2024年の春、ヨーロッパと北米の製造業者1,200社を対象に行われた広範な調査は、製造業界が直面する技術的課題と、これにどのように対応しているかについて深い洞察を提供しています。この調査から得られたデータは、製造業者がどのように新技術を受け入れ、投資しているかの理解を深めるものです。
調査結果によると、製造業者の50%以上がAIと機械学習を生産プロセスに統合しています(図1)。
AI技術の浸透は、製品品質の向上(54%)、生産性の向上(50%)、エラー削減とプロセス精度の向上(49%)に寄与しています(図2)。これらは、業界全体で普及している自動化技術やデジタル化の推進力となっており、製造業者はこれらの技術を用いて市場での競争力を保っています。

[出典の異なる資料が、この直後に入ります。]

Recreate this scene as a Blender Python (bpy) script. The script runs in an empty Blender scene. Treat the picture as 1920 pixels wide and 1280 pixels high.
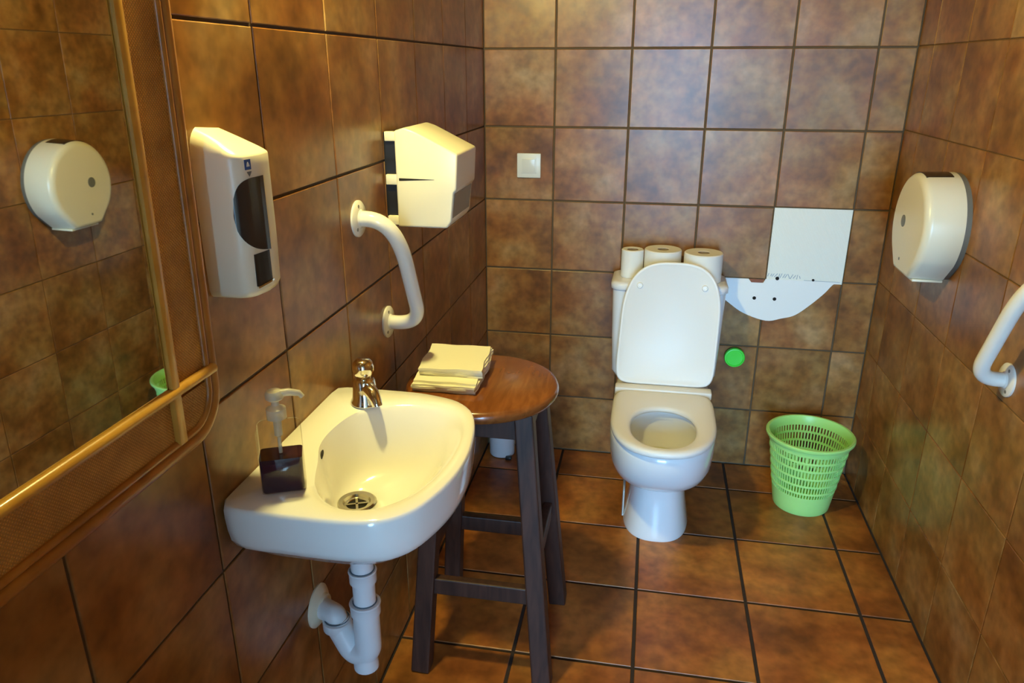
import bpy, bmesh, math, random
from mathutils import Vector, Matrix, Euler
random.seed(7)
PI = math.pi
scene = bpy.context.scene
COL = scene.collection

# ------------------------------------------------------------------ camera
cam_d = bpy.data.cameras.new('camera'); cam = bpy.data.objects.new('camera', cam_d); COL.objects.link(cam)
cam_d.sensor_fit = 'HORIZONTAL'; cam_d.sensor_width = 36.0; cam_d.lens = 1404.74 * 36 / 1920
cam_d.clip_start = 0.02
cam.location = (0.5788, -2.6341, 1.4214)
cam.rotation_euler = (PI / 2 - 0.3514, 0, 0.181)
scene.camera = cam

# ------------------------------------------------------------------ light and exposure
scene.view_settings.view_transform = 'Standard'
scene.view_settings.look = 'None'
scene.view_settings.gamma = 1.0
scene.view_settings.use_curve_mapping = False
scene.view_settings.exposure = 0.0
SKY_COL = (0.33, 0.64, 1.0); SKY_STR = 37.0          # daylight that enters by the doorway behind the camera
LAMP_COL = (1.0, 0.86, 0.30); LAMP_STR = 890.0        # the wall lamp above the basin
world = bpy.data.worlds.new('sky'); scene.world = world; world.use_nodes = True
bg = world.node_tree.nodes['Background']
bg.inputs[0].default_value = (*SKY_COL, 1); bg.inputs[1].default_value = SKY_STR
DOOR_X0, DOOR_X1, DOOR_H, FRONT_Y = 0.20, 1.22, 2.05, -3.10
OUT_Y = -5.20                                        # outer door of the unseen lobby, added to keep daylight off the left wall
IN_X0 = 0.40  # left jamb of the inner doorway, set to block daylight from the left side
pl = bpy.data.lights.new('doorway_daylight', 'AREA'); pl.shape = 'RECTANGLE'
pl.size = DOOR_X1 - DOOR_X0; pl.size_y = DOOR_H; pl.cycles.is_portal = True
po = bpy.data.objects.new('doorway_daylight', pl); COL.objects.link(po)
po.location = ((DOOR_X0 + DOOR_X1) / 2, OUT_Y - 0.06, DOOR_H / 2)
po.rotation_euler = (PI / 2, 0, 0)

XR = 1.3559      # inner face of the right wall; left wall is x = 0, back wall y = 0, floor z = 0
CEIL = 2.45

# ------------------------------------------------------------------ helpers
def smooth_mesh(me, ang=40):
    me.polygons.foreach_set('use_smooth', [True] * len(me.polygons))
    try: me.set_sharp_from_angle(angle=math.radians(ang))
    except Exception: pass

def obj(name, bm, m, parent=None, smooth=True, ang=40):
    bmesh.ops.recalc_face_normals(bm, faces=bm.faces)
    me = bpy.data.meshes.new(name); bm.to_mesh(me); bm.free()
    if smooth: smooth_mesh(me, ang)
    if m: me.materials.append(m)
    o = bpy.data.objects.new(name, me); COL.objects.link(o)
    if parent:
        o.parent = parent
    return o

def empty(name, loc=(0, 0, 0)):
    o = bpy.data.objects.new(name, None); COL.objects.link(o); o.location = loc
    o.empty_display_size = 0.05
    return o

def tag(o, label, cat, group=None):
    o['label'] = label; o['category'] = cat
    if group: o['group'] = group
    return o

def structure(o, label=None):
    o['kind'] = 'structure'
    if label: o['label'] = label
    return o

def box(bm, lo, hi, bevel=0.0, seg=2):
    lo = Vector(lo); hi = Vector(hi)
    c = (lo + hi) / 2; s = hi - lo
    r = bmesh.ops.create_cube(bm, size=1.0)
    for v in r['verts']: v.co = Vector((v.co.x * s.x, v.co.y * s.y, v.co.z * s.z)) + c
    if bevel > 0:
        es = list({e for v in r['verts'] for e in v.link_edges})
        bmesh.ops.bevel(bm, geom=es, offset=bevel, segments=seg, profile=0.5, affect='EDGES')
    return bm

def loft(bm, rings, cap0=False, cap1=False, loop=False):
    vr = [[bm.verts.new(p) for p in r] for r in rings]
    n = len(vr[0])
    m = len(vr)
    for i in range(m if loop else m - 1):
        a = vr[i]; b = vr[(i + 1) % m]
        for j in range(n):
            k = (j + 1) % n
            try: bm.faces.new((a[j], a[k], b[k], b[j]))
            except ValueError: pass
    if cap0: bm.faces.new(vr[0][::-1])
    if cap1: bm.faces.new(vr[-1])
    return bm

def lathe(bm, prof, n=32, c=(0, 0, 0), axis='Z', cap0=True, cap1=True, rot=None):
    """prof: list of (radius, height) along the axis."""
    rings = []
    for r, h in prof:
        ring = []
        for i in range(n):
            a = 2 * PI * i / n
            p = Vector((r * math.cos(a), r * math.sin(a), h))
            if axis == 'X': p = Vector((p.z, p.x, p.y))
            elif axis == 'Y': p = Vector((p.y, p.z, p.x))
            elif axis == '-X': p = Vector((-p.z, p.y, p.x))
            elif axis == '-Y': p = Vector((p.x, -p.z, p.y))
            if rot is not None: p = rot @ p
            ring.append(p + Vector(c))
        rings.append(ring)
    return loft(bm, rings, cap0 and prof[0][0] > 1e-6, cap1 and prof[-1][0] > 1e-6)

def fillet(pts, r, seg=8):
    pts = [Vector(p) for p in pts]; out = [pts[0]]
    for i in range(1, len(pts) - 1):
        a, b, c = pts[i - 1], pts[i], pts[i + 1]
        d1 = (a - b).normalized(); d2 = (c - b).normalized()
        ang = d1.angle(d2)
        rr = r[i - 1] if isinstance(r, (list, tuple)) else r
        t = min(rr / math.tan(ang / 2), (a - b).length * 0.49, (c - b).length * 0.49)
        p1 = b + d1 * t; p2 = b + d2 * t
        for k in range(seg + 1):
            s = k / seg
            out.append(p1 * (1 - s) ** 2 + b * 2 * s * (1 - s) + p2 * s * s)
    out.append(pts[-1])
    return out

def tube(bm, pts, r, n=16, closed=False, caps=True):
    pts = [Vector(p) for p in pts]; m = len(pts)
    tans = []
    for i in range(m):
        if closed: t = pts[(i + 1) % m] - pts[i - 1]
        else: t = pts[min(i + 1, m - 1)] - pts[max(i - 1, 0)]
        tans.append(t.normalized())
    up = Vector((0, 0, 1))
    if abs(tans[0].dot(up)) > 0.9: up = Vector((0, 1, 0))
    nrm = (up - tans[0] * up.dot(tans[0])).normalized()
    rings = []
    for i in range(m):
        nrm = (nrm - tans[i] * nrm.dot(tans[i])).normalized()
        bi = tans[i].cross(nrm)
        rr = r[i] if isinstance(r, (list, tuple)) else r
        rings.append([pts[i] + (nrm * math.cos(2 * PI * k / n) + bi * math.sin(2 * PI * k / n)) * rr for k in range(n)])
    return loft(bm, rings, caps and not closed, caps and not closed, loop=closed)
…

技術への投資は、主に品質と生産性の向上を目的としています。これにより、顧客満足度が高まり、製品の返品や欠陥が減少するため、製造業者にとってのROI(投資収益率)は非常に重要な指標です。信頼性と使いやすさが優先される中、製造業者はこれらの新技術が業務にスムーズに統合できるかどうかを重視しています。
調査では、ROIの懸念が最大の障壁であり、製造業者は投資の効果を最大化することを求めています。さらに、新技術の統合における使い勝手や信頼性の問題、専門知識の不足が、技術採用の速度を阻害している主要な要因です。
製造業者は、AIと機械学習(56%)、ロボット自動化(43%)、そしてデジタル化(41%)に注目しており、これらが長期的な成長を促進する主要な技術と考えています。今後10年間で、これらの高度な技術への投資がさらに増加することが予想されます。
製造業者の多く(78%)は、自社の技術進歩を中級または上級と評価しており、自己評価が高いことが、今後の技術投資に対する自信となっています。しかしながら、企業が自身の能力を過大評価している場合、それが未来の技術戦略にどのような影響を与えるかは不透明です。
この調査は、製造業が如何にして技術を戦略的に活用し、競争力を維持しているかを浮き彫りにしています。AI、デジタル化、自動化が製造業の未来を形作る中で、企業はこれらの技術を取り入れることで、市場での優位性を築き上げていく必要があります。